À quoi pense Mark Zuckerberg?

Dans son film Le réseau social, David Fincher a fait du créateur de Facebook un codeur forcené, un individu brutal, vaguement sociopathe. Pour le journaliste Julien Le Bot, l’homme est plus complexe, flou et insaisissable que cela. Son enquête fouillée et critique décrypte avec brio le parcours, les ambitions et la vision du virtuose des réseaux.
Mark Zuckerberg est né dans l’État de New York en 1984, d’un père dentiste technophile et d’une mère psychiatre. L’entrepreneur et philanthrope, père de deux filles, vit modestement, malgré sa fortune évaluée à 62 milliards de dollars en 2019.
Le Bot montre qu’il est impossible de dissocier l’homme de son entreprise. Héritier de la culture hacker fondée sur la gratuité des informations, il règne en maître absolu, ô paradoxe, sur une organisation devenue le rouage ultra-rentable de la nouvelle économie de la surveillance et de la publicité ciblée.
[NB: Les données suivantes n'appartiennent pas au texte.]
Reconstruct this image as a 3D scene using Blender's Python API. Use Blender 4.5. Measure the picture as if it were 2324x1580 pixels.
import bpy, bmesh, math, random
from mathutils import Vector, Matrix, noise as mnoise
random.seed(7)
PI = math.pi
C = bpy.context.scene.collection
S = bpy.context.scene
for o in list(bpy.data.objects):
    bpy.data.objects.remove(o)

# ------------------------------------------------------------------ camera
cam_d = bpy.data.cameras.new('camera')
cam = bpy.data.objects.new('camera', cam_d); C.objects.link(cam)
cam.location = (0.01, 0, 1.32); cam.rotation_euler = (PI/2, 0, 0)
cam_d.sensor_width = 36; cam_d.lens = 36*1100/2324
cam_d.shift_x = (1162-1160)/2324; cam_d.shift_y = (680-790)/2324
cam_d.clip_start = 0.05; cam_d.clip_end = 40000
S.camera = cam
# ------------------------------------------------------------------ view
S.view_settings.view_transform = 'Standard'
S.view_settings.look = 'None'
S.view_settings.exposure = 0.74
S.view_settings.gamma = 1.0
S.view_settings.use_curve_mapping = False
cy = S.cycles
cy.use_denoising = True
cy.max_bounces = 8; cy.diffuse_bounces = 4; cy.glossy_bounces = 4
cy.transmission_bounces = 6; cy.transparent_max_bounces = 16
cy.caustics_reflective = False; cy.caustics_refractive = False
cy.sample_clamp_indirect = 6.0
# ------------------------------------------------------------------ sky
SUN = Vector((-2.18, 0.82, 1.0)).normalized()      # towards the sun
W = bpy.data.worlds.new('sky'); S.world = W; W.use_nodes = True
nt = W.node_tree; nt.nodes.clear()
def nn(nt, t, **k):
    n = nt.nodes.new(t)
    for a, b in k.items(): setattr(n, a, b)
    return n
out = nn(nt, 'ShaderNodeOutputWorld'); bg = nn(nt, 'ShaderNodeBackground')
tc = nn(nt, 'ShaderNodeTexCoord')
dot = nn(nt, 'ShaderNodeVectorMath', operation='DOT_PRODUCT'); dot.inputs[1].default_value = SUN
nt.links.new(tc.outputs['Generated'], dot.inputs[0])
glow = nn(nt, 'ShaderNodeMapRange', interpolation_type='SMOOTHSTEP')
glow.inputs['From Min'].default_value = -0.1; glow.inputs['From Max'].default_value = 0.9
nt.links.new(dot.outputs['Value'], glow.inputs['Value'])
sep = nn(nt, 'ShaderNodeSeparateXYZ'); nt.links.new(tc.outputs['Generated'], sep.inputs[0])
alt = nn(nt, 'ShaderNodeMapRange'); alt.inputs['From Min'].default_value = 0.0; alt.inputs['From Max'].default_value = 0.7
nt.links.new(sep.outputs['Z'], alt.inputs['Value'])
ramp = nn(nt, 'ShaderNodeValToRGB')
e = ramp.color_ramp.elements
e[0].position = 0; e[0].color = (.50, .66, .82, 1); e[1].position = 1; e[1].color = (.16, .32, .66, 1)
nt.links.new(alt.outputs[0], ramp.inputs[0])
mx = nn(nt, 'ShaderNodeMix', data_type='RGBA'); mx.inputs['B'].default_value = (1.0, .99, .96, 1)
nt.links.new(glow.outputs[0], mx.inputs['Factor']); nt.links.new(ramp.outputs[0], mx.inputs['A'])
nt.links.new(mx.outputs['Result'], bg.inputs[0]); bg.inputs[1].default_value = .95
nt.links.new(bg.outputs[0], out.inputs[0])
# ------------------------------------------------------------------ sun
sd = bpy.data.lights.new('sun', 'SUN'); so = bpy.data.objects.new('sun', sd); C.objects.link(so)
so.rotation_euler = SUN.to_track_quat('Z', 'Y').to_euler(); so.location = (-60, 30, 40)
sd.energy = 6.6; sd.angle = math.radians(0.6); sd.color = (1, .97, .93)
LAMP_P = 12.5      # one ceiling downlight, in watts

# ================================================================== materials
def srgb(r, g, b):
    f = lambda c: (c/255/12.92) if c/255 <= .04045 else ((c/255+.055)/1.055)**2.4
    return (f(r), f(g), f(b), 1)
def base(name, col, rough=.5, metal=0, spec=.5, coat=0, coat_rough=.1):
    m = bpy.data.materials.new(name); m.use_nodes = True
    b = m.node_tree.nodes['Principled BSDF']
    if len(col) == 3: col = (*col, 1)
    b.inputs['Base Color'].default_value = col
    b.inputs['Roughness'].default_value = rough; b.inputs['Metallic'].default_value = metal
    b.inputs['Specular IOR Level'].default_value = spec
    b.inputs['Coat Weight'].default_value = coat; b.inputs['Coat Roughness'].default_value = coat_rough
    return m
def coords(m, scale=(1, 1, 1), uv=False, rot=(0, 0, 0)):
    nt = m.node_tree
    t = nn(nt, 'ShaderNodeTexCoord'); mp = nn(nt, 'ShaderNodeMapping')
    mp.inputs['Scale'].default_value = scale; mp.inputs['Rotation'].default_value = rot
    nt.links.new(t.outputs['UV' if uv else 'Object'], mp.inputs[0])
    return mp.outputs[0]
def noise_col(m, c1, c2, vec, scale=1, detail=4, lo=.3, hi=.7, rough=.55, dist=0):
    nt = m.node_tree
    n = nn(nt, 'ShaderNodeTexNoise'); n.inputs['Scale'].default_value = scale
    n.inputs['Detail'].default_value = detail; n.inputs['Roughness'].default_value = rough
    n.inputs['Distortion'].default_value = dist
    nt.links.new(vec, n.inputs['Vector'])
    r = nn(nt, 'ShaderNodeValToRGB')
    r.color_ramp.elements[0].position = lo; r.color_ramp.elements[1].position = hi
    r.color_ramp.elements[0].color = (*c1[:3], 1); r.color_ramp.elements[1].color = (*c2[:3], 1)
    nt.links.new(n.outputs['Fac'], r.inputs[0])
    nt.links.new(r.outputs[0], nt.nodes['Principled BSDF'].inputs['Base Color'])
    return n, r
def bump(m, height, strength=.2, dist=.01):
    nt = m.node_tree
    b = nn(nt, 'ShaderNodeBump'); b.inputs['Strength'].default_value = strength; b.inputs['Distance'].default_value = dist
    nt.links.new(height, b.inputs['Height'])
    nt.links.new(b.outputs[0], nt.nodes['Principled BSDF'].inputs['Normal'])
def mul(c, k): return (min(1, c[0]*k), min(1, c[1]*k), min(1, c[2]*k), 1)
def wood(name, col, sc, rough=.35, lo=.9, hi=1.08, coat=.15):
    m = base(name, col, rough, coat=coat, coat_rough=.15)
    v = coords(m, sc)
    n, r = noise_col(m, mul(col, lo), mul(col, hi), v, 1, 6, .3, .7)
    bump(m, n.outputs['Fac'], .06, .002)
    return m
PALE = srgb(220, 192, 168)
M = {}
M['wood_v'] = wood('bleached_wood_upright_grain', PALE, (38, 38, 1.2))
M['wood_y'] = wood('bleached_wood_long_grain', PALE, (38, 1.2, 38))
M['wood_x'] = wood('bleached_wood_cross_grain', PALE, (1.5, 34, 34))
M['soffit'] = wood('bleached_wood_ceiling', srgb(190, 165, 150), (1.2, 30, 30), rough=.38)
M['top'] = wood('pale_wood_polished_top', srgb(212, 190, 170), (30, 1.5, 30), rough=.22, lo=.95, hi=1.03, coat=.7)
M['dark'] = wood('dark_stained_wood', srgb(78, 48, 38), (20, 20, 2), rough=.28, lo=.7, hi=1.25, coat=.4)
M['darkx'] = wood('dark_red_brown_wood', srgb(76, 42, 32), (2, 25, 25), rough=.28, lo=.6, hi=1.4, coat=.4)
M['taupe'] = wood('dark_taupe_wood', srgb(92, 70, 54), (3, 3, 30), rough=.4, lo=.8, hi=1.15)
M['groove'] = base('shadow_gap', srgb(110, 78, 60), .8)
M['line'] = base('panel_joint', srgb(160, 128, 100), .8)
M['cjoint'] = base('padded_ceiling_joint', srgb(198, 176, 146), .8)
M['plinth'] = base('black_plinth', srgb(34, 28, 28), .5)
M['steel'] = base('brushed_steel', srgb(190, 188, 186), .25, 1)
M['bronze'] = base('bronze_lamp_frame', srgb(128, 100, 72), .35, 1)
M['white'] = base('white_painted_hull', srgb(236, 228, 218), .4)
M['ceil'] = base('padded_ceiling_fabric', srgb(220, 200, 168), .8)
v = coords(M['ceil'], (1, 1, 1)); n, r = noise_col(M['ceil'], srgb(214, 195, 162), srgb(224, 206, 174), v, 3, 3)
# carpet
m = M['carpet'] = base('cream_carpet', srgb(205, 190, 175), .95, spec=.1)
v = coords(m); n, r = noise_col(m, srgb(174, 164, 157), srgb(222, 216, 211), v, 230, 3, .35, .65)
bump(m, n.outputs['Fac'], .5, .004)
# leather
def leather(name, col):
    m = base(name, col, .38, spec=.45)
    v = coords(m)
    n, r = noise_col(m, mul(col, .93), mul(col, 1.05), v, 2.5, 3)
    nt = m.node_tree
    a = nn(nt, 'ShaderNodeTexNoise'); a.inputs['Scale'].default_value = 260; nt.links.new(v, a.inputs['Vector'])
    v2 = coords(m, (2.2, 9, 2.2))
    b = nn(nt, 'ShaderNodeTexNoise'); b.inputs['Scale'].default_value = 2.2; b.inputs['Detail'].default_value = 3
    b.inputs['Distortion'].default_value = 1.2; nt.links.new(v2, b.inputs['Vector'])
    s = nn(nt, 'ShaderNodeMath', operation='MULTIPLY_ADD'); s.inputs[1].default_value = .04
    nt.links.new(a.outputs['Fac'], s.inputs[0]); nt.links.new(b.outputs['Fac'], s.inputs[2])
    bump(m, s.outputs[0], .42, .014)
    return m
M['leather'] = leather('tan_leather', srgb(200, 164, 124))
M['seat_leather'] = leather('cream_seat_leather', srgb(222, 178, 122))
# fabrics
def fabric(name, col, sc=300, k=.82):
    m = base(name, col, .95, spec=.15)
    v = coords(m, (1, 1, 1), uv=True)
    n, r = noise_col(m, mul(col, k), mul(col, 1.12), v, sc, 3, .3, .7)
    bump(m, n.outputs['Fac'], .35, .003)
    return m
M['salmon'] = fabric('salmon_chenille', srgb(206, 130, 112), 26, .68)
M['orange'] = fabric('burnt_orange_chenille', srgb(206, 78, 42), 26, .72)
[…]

Sa parole publique est aseptisée. Il se révèle donc difficile de percer sa pensée, estime le journaliste. Malgré les erreurs de jugement et les scandales, Zuckerberg voit toujours plus loin avec, notamment, Libra, son projet contesté de cryptomonnaie. En restant convaincu qu’il agit pour le progrès de l’humanité, il fait preuve d’un techno-optimisme quasi messianique un peu naïf et d’un certain dogmatisme, avance Le Bot.
Les bonnes intentions ne sauraient l’exonérer de toute responsabilité, affirme le journaliste. De fait, celui-ci croit que Zuckerberg trahit l’idéal d’émancipation qu’il défend lorsqu’il refuse de voir la transformation de son réseau en arme de « désinformation massive pouvant conduire jusqu’à la mort. » En voulant faire croître Facebook à tout prix, il sous-estimerait, par exemple, les enjeux que son entreprise soulève. Ce faisant, le serial dealer de données personnelles risque de perdre le contrôle de sa création, laquelle représente déjà une menace pour la démocratie.